My other two books this week, Midnight Tides and The Bonehunters are the next two volumes in Erikson's Malazan Book of the Fallen series. I'm still enjoying them, although Midnight Tides is a weaker book than the Bonehunters, and I'm still not entirely sure what the plot is, or why it's happening (like I said last week that's not really the point of the books). I'm beginning to think that Erikson has something to say about Christianity (and something that's not very complimentary): I'm beginning to see parallels between the Crippled God and a crucified god, but I think my thoughts on that are going to have to wait until I've read at least one more of the books in the series. What's rather more interesting to me at the moment are the ideas about how one makes and army, and how one breaks one. Erikson's armies are really modern forces with the  guns replaced by crossbows, and the artillery with wizards, rather than the more medieval-period-accurate forces Martin describes in the Song of Ice and Fire, although I guess Erikson could also be using the Roman army as a partial blueprint. Erikson does a good job of showing us the essential fragility of an effective fighting force: most effective modern armies have a relatively small cadre of extremely efficient and effective soldiers, and a fairly large group of less effective soldiers. To break the ability of the army to fight, all one has to do is isolate and eliminate that small cadre of very good soldiers (Exhibit A: the battle of Kursk. Exhibit B: Dien Bien Phu): this is something Erikson shows both in The Bonehunters and House of Chains (the fourth book).
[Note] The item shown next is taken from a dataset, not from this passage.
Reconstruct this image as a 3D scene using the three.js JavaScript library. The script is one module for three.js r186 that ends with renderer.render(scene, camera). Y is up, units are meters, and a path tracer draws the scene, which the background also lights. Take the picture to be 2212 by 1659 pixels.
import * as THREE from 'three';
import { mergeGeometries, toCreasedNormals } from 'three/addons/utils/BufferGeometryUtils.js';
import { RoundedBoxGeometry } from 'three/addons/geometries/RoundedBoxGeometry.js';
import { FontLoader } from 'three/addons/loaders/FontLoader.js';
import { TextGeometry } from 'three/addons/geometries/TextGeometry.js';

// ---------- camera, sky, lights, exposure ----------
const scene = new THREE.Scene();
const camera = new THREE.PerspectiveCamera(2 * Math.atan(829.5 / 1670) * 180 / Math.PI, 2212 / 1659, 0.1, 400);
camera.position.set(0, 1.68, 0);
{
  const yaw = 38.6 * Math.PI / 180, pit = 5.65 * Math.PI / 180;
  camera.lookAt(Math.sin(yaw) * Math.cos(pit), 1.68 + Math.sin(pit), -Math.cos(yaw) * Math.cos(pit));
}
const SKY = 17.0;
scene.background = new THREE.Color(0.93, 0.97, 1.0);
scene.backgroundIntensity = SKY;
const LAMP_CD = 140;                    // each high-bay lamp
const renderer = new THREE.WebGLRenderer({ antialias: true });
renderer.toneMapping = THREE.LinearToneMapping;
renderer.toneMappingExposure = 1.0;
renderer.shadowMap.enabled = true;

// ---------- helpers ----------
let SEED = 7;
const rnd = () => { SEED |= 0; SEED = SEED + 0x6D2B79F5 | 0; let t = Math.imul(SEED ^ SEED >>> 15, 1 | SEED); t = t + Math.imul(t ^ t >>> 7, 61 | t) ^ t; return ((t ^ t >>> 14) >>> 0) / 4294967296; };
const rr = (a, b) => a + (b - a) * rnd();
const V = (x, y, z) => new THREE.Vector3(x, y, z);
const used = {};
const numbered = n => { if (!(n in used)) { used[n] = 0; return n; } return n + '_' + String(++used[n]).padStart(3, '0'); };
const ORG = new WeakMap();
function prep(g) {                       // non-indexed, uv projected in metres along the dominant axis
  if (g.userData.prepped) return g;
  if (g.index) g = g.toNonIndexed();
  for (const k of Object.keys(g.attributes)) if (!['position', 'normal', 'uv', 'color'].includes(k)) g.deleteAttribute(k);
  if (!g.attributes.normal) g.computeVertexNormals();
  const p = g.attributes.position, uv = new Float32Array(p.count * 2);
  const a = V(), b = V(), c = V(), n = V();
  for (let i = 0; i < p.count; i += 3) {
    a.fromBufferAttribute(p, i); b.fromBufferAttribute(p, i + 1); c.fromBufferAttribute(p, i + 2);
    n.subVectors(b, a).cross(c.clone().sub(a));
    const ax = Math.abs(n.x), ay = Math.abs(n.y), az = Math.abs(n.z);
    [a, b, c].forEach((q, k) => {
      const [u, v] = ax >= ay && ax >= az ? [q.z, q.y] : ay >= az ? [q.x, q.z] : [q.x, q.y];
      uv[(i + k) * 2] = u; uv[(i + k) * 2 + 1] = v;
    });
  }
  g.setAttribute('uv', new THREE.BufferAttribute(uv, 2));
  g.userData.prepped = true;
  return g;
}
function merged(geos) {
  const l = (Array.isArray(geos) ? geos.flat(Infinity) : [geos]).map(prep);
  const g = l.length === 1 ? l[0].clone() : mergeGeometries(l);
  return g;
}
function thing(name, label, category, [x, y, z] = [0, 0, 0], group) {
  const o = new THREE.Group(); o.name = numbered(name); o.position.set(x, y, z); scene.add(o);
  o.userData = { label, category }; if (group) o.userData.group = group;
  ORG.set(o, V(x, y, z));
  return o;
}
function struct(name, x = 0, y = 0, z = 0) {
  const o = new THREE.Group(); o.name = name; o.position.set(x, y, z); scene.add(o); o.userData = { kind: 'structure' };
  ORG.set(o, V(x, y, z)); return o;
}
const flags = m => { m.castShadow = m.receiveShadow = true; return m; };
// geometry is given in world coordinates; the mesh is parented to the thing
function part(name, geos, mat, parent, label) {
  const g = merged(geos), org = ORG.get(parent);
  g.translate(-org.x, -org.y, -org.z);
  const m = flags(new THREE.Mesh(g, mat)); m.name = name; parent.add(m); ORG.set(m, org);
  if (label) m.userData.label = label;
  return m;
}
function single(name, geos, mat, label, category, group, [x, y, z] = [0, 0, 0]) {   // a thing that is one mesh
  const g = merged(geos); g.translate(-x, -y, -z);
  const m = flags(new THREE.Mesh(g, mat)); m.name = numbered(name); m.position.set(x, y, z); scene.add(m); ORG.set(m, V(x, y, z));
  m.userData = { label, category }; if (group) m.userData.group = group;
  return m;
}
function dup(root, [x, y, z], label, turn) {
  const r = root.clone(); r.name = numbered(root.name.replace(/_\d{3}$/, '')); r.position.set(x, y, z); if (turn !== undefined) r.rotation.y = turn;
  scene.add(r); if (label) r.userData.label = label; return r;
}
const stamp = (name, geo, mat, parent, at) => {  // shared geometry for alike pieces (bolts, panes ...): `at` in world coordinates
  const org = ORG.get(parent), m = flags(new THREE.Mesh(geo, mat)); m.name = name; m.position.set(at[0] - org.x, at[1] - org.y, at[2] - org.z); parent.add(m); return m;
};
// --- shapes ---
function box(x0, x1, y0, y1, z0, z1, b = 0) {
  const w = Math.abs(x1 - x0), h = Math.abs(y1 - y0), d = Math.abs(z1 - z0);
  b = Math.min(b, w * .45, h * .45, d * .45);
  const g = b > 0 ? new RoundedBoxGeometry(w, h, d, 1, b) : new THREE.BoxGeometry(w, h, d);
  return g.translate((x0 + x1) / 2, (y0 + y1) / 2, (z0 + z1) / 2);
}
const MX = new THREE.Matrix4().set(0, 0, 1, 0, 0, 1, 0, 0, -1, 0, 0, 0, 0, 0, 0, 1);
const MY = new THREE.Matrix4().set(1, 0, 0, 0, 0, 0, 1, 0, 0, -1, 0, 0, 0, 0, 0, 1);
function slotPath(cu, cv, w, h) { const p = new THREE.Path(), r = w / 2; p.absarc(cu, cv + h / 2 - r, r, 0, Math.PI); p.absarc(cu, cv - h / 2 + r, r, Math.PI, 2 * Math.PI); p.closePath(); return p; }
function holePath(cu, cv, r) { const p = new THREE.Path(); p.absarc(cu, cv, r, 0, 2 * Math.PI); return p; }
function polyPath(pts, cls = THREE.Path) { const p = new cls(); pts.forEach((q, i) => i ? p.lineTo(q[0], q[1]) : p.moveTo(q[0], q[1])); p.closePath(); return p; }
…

Erikson also shows the fundamental strength of the feudal system, or rather, the fundamental weakness of authoritarian regimes without feudal underpinnings, in the relationship between the Empress Laseen and her various subordinates (something which is definitely modelled on the Roman empire). Basically, Laseen (and the later Roman emperors) are confronted with a circle it is very difficult to square: outlying regions of the Empire need competent commanders, otherwise they won't stay part of the Empire. But if you appoint a competent commander, there's nothing to stop them using the army you've just given them to overthrow you. Whilst that's a nasty dilemma from the perspective of the ruler, from the perspective of the state as a whole, obviously having a massive civil war every time the ruler dies (or even if they don't) obviously isn't an efficient use of resources in the long term, even if it does (usually) weed out the more incompetent contenders for leadership. The feudal system ultimately arises as a solution to these two (kind of linked) problems: the ruler needs competent commanders they can trust, and if you can't trust family who can you trust? And if there are clear rules about who gets the kingdom when the current ruler pops his clogs, them there'll be fewer civil wars all round - although more halfwits running the country. Fundamentally, the feudal/monarchical system is a social choice to prize stability over efficiency in government. I think one of the big advantages of a well developed democratic system is that you don't have to make that choice: one can have both a stable and an efficient government.